Australian troops actually spent 10 years in the Solomon Islands as part of a peacekeeping mission, originally envisioned to police a deal with the Malaita separatists. The Regional Assistance Mission to the Solomon Islands (RAMSI) began in 2003 and did not officially end until 2017, though the last Australian troops officially decamped in 2013.

In 2019, the Solomon Islands established diplomatic ties with China. Independent journalist Ben Norton argued that the November 2021 unrest in Honiara, which targeted the city's Chinatown, amounted to an attempted regime change operation by the US and Australia.

Perhaps the real reason the Solomons security pact bothers Washington is that it aims "to counter US containment strategy in the Indo-Pacific," according to Anne-Marie Brady, a China scholar at New Zealand's University of Canterbury, who spoke to NBC News. This containment is, of course, aimed against China. Notice the implicit presumption that the US has every right to "contain" whomever it wants, while the targeted countries have no right to even try to counter this.

It is true that the Solomons are close to major shipping lanes linking the US and Australia, and onward to Asia. The islands drew attention for the same reason during WWII, when thousands of US troops died fighting Imperial Japan on Guadalcanal. Yet the same geopolitical explanation can be invoked regarding Ukraine, which was the site of many bitter battles between the Soviet Union and invaders led by Nazi Germany in WWII. Not to mention that Ukraine had been part of the USSR until 1991, while the Solomons did not get their independence from the UK until 1978.

Even so, the same people insisting that Honiara has no right to make a deal with Beijing argue with a straight face that Ukraine's membership in NATO would not in any way threaten Moscow. Russia, they say, has no right to object to having on its land border the same "defensive" alliance responsible for the bombing of Yugoslavia in 1999 and Libya in 2011. Meanwhile, Australia and the US - thousands of kilometers away - should invade the Solomon Islands over the pact with China?

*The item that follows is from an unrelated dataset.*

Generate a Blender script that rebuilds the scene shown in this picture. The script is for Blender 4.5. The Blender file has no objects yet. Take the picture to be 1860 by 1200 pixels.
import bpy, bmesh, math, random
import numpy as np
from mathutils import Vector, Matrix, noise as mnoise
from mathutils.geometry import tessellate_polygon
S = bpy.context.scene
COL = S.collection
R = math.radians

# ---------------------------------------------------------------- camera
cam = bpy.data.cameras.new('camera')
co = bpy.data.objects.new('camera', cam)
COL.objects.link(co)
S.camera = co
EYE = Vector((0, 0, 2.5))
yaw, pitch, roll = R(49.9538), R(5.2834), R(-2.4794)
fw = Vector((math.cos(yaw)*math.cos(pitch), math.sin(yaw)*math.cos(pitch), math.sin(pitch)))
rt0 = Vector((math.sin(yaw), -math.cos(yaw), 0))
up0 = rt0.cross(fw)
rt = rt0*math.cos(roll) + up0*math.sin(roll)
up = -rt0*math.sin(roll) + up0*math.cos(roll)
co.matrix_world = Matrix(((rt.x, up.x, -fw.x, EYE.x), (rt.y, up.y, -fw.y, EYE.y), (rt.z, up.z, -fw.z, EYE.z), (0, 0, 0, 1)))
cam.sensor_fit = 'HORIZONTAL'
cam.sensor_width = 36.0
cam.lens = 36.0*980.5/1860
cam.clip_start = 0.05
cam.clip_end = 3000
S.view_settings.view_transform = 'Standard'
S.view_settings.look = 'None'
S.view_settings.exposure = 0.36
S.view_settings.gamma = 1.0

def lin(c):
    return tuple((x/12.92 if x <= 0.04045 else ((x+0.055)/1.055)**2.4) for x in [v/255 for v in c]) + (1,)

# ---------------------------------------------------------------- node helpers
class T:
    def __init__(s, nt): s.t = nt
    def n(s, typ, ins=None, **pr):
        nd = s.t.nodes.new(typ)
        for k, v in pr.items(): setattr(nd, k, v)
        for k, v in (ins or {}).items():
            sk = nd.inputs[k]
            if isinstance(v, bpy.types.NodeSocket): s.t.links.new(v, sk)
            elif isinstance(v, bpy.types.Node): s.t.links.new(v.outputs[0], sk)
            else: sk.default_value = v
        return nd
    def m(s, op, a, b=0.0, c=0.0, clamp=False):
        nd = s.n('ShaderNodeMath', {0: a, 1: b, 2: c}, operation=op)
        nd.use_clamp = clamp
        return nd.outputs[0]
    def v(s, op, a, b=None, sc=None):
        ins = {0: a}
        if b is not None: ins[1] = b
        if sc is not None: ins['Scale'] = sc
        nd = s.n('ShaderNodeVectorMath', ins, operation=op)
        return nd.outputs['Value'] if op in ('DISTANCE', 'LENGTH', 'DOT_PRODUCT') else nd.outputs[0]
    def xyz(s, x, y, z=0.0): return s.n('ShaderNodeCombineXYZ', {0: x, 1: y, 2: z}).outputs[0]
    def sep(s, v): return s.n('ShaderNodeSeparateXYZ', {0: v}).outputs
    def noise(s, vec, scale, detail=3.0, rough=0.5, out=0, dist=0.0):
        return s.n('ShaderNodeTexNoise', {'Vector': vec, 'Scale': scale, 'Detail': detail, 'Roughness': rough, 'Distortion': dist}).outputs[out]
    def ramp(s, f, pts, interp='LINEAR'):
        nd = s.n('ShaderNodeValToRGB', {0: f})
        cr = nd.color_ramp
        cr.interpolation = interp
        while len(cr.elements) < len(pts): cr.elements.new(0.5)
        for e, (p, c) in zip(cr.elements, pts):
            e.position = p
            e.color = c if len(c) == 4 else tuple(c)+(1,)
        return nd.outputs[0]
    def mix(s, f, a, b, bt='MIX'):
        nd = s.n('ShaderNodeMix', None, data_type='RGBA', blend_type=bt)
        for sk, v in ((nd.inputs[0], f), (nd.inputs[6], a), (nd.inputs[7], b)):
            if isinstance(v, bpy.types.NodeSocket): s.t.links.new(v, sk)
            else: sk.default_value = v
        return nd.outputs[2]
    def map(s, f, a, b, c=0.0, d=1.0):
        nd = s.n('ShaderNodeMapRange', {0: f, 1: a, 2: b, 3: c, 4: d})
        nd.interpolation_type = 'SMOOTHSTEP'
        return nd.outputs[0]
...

This isn't hypocrisy, the proverbial compliment that vice pays to virtue, but hierarchy instead. In the so-called "rules-based international order" that Washington and its clients are pushing, they have sovereignty and rights, and no one else does. In their realm of moral relativism, the Solomons being a de facto Australia protectorate is freedom, while Honiara signing a security pact with Beijing somehow endangers Canberra's sovereignty. The Sovereign West can question the territorial integrity of China, but forbids the same when it comes to Ukraine.

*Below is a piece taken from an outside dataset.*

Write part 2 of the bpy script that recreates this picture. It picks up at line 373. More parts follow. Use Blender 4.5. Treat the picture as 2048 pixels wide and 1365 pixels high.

Moreover, the US and its allies - Australia, New Zealand, Japan, South Korea and NATO - even have the nerve to call themselves "the world" or "the international community," and threaten the rest of the planet if it doesn't join their unilaterally imposed sanctions against Russia. Meanwhile, Beijing and Moscow get called "revisionist" powers because they insist on upholding the international law as written and that it be applicable to everyone evenly. One does not have to be a scholar or an expert to see the fundamental clash of two paradigms at work here, or that the world cannot move forward until this is resolved.